Turkey: Reporter Faces 12 Years in Prison for Article on Alleged Judicial Improprieties

First, let us take another look at the chronology of this terrifying event:

Interior Minister Saadettin Tantan tells Justice Minister Hikmet Sami Turk that Prosecutor Oktar Cakir is “involved in malfeasance.”

The Justice Minister then conveys this information to the Supreme Council of Judges and Prosecutors, which will elect the new chief prosecutor of the State Security Court.

The council, however, ignores the information and elects Cakir as the chief prosecutor.

In other words, a majority of this council, which is comprised of the most senior prosecutors and judges in Turkey, appoints someone to one of the highest positions in the Turkish legal system knowing full well that he was involved in malfeasance. If this is the norm of the justice industry, does this mean that more than half of the judges and prosecutors in this country are…what?

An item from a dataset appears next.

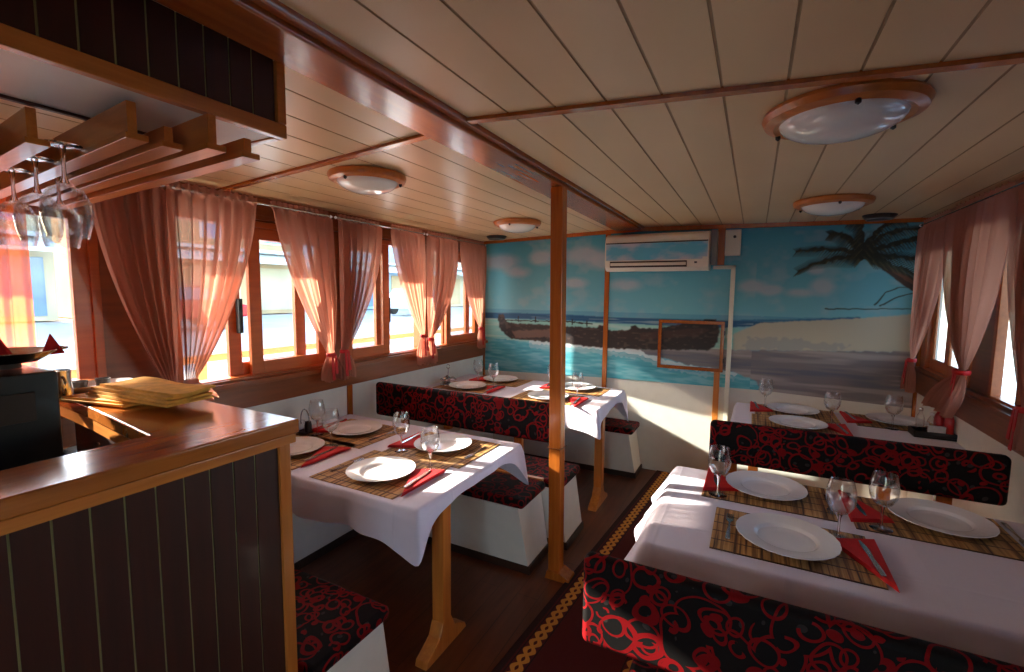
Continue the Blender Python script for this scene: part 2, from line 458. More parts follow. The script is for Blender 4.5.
# ------------------------------------------------------------------ mural
PM = {'navy': [(-2.694, 1.434), (-1.732, 1.44), (-1.221, 1.426), (-0.257, 1.432), (0.332, 1.461), (0.724, 1.489), (0.738, 1.459), (0.334, 1.42), (-0.254, 1.363), (-1.219, 1.369), (-1.73, 1.38), (-2.694, 1.368)], 'shallow': [(-2.694, 1.368), (-1.219, 1.369), (-0.099, 1.369), (-0.089, 1.165), (-2.693, 1.069)], 'water': [(-2.693, 1.169), (-2.176, 1.142), (-1.725, 1.127), (-1.114, 1.097), (-0.483, 1.013), (-0.118, 0.973), (0.11, 0.951), (0.119, 0.774), (-2.691, 0.7)], 'wet': [(-1.725, 1.137), (-0.928, 1.137), (-0.128, 1.18), (1.155, 1.248), (1.191, 0.747), (0.083, 0.769), (0.06, 0.921), (-0.119, 0.99), (-0.483, 1.022), (-0.927, 1.109)], 'dry': [(-0.15, 1.316), (0.049, 1.418), (0.333, 1.445), (0.662, 1.472), (1.135, 1.532), (1.156, 1.241), (-0.143, 1.179)], 'boat': [(-2.443, 1.408), (-2.382, 1.421), (-2.345, 1.347), (-2.273, 1.329), (-1.838, 1.325), (-1.346, 1.316), (-1.317, 1.346), (-1.257, 1.339), (-1.237, 1.301), (-1.045, 1.31), (-0.991, 1.359), (-0.935, 1.333), (-0.755, 1.341), (-0.418, 1.426), (-0.289, 1.439), (-0.262, 1.362), (-0.272, 1.24), (-0.317, 1.167), (-0.747, 1.14), (-1.115, 1.125), (-1.411, 1.126), (-1.726, 1.147), (-2.271, 1.159), (-2.368, 1.207), (-2.43, 1.29)], 'rusty': [(-2.272, 1.244), (-1.815, 1.285), (-1.814, 1.204), (-2.224, 1.172)], 'rust2': [(-0.933, 1.287), (-0.415, 1.356), (-0.317, 1.343), (-0.412, 1.285), (-0.931, 1.221)], 'foamline': [(-2.06, 1.149), (-1.704, 1.138), (-1.311, 1.132), (-0.926, 1.1), (-0.699, 1.032), (-0.399, 0.993), (-0.118, 0.973)], 'rail': [(-2.357, 1.358), (-2.063, 1.358), (-1.73, 1.37), (-1.397, 1.353)], 'bluesh': [(-0.056, 1.287), (0.271, 1.304), (0.675, 1.263), (0.613, 1.228), (-0.051, 1.185)], 'trunk1': [(1.096, 1.683), (0.945, 1.8), (0.82, 1.897), (0.719, 1.959)]}
FR = {'f1': [(0.719, 1.952), (0.597, 2.0), (0.435, 2.013), (0.287, 2.002)], 'f2': [(0.72, 1.944), (0.569, 1.94), (0.408, 1.905), (0.303, 1.844)], 'f3': [(0.719, 1.959), (0.624, 2.075), (0.545, 2.131), (0.493, 2.126)], 'f4': [(0.718, 1.967), (0.686, 2.087), (0.692, 2.176), (0.616, 2.211)], 'f5': [(0.718, 1.967), (0.807, 2.097), (0.922, 2.135), (1.064, 2.149)], 'f6': [(0.719, 1.959), (0.871, 2.028), (1.013, 2.073), (1.098, 2.062)], 'f7': [(0.719, 1.952), (0.876, 1.947), (1.023, 1.929), (1.109, 1.899)], 'f8': [(0.732, 1.936), (0.849, 1.904), (0.971, 1.843), (1.09, 1.77)], 'f9': [(0.719, 1.952), (0.736, 2.07), (0.831, 2.183), (0.947, 2.191)], 'b1': [(0.502, 1.545), (0.657, 1.549), (0.843, 1.554), (1.048, 1.559)], 'b2': [(0.841, 1.576), (0.927, 1.637), (1.04, 1.683), (1.067, 1.697)], 'b3': [(0.81, 1.583), (0.865, 1.674), (0.95, 1.719), (1.038, 1.712)]}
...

What do you call people who elect a prosecutor known to be involved in malfeasance as chief prosecutor? My Turkish is not good enough to find the right adjective.

The most terrifying aspect of all this is that Cakir would have become the chief prosecutor if not for a traffic accident. He would have been working for one of the most important courts of Turkey even though he was known to lack the necessary moral foundation for the job. [Editor’s Note: Shortly after Cakir was elected chief prosecutor, he was involved in a traffic accident on May 2 while riding in a car driven by a wanted criminal. The Supreme Council then sacked him and he retired rather than take a minor job in the provinces.]

And also:

Those who voted for Prosecutor Cakir did not resign and were not fired even though they knew he lacked the necessary moral foundation for this job. I glanced at the major newspapers today, and despite the fact that the traffic accident happened hardly a week ago, there was not a word about it except in a column by Fatih Altayli in the newspaper Hürriyet. Has this incident been forgotten? Has the case been closed? Isn’t anyone asking questions?

Such as:

  • Who are the other prosecutors and judges who collaborated with Cakir in the malfeasance he is accused of? What does the minister of justice plan to do about them?
  • What exactly were Cakir’s misdeeds? When did they happen? Over how many years?
  • How valid are the past cases that Cakir prosecuted? When he did not pursue charges, were the people he let off really innocent and were those he successfully prosecuted really guilty? How valid were the indictments prepared in his office? Is anyone—just a single solitary person—considering investigating these old cases at all?
  • What is the government planning to do about the Mafia of prosecutors and judges at the highest levels of the judiciary who subvert justice in exchange for money?
    And the last question bothering me involves my own profession:

    Why didn’t Interior Minister Tantan leak the information about Cakir to the press at the same time he informed the justice minister? This would have been the best way to prevent his election as chief prosecutor before the traffic accident that exposed him. Is it because there was not a single journalist or newspaper he could trust?


    We journalists criticize everyone, but the number of us involved in malfeasance is not less than in any other profession.